Imaginez un diptyque : d’une part, un pape, dressant devant les trônes sa silhouette protectrice ; d’autre part, derrière Luther et Calvin qui prêchent, des trônes effondrés, des couronnes gisantes. Maistre s’éprend de ce parallèle, il s’y complaira toujours. Eh bien oui ! proclame depuis cent ans une certaine apologétique protestante, la Réforme fut effectivement la mère légitime des libertés modernes. Et cette apologétique cite Théodore de Bèze, et Jurieu, et les Genevois du XVIIIe siècle ; elle arbore le pavillon du Mayflower portant jusqu’en Amérique des âmes dites rebelles parce que libres ; et puis, acceptant ainsi comme un honneur ce que Maistre alléguait comme une flétrissure, elle se retourne contre le catholicisme pour dénoncer en lui l’auxiliaire systématique des tyrannies.
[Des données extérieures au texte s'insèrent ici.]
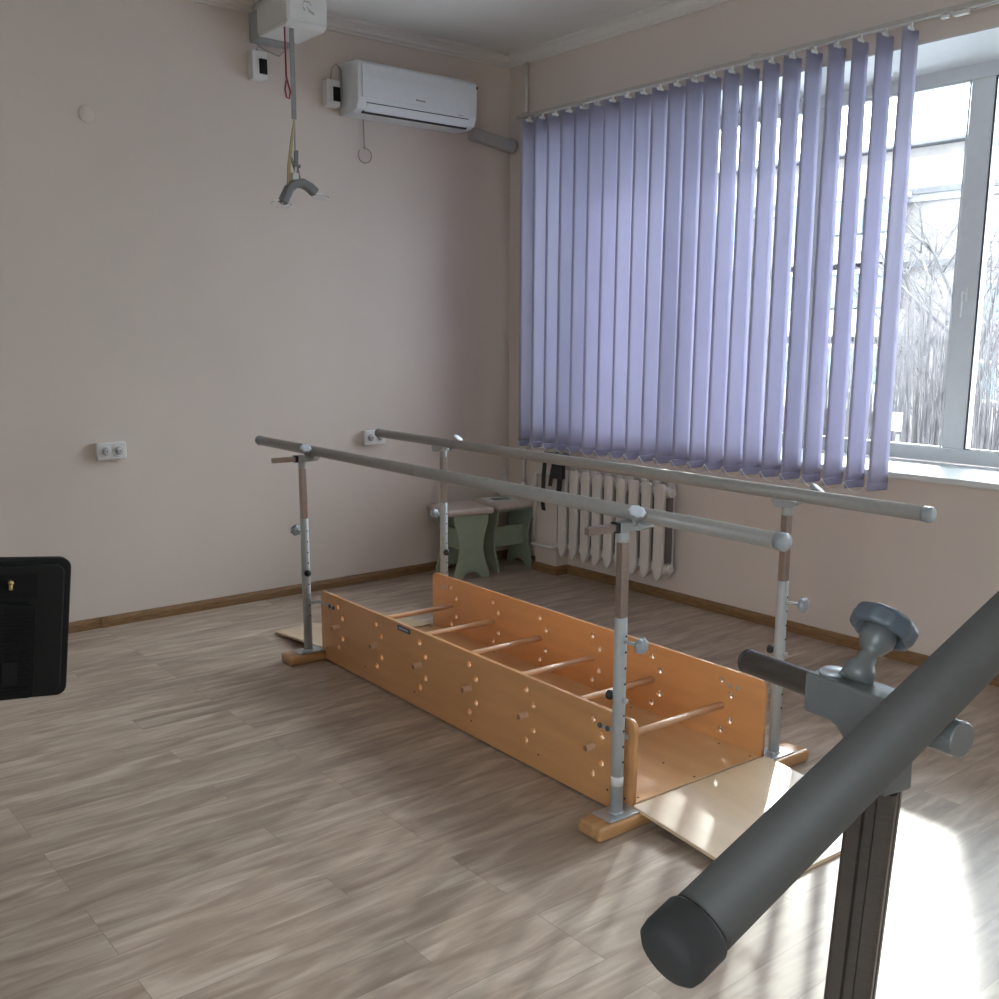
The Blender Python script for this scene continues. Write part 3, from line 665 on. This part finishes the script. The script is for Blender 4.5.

Mais voilà retentir, en plein XIIIe siècle catholique, dans un livre qui n’est rien de moins que la Somme, la voix de saint Thomas d’Aquin, proclamant tyrannique, le gouvernement qui sert les intérêts du chef au détriment de la nation, et déclarant que renverser un tel gouvernement n’est pas une sédition, à moins que de cette révolution faite à contretemps ou mal conduite il ne résulte plus de mal que de bien pour la nation. Le Jésuite Suarez, au début du XVIIe siècle, autorise la nation à déposer et à chasser, « sur l’avis conforme des cités et des grands, » le Roi légitime qui gouverne tyranniquement : car le droit naturel, explique-t-il, permet de repousser la violence par la violence ; et puis le cas de résistance légitime, indispensable au salut de la société, est toujours inclus dans le

  1. Lecture à l’Académie des sciences morales et politiques, 1920.
  2. Œuvres, XIII, p. 189, et II, p. 525.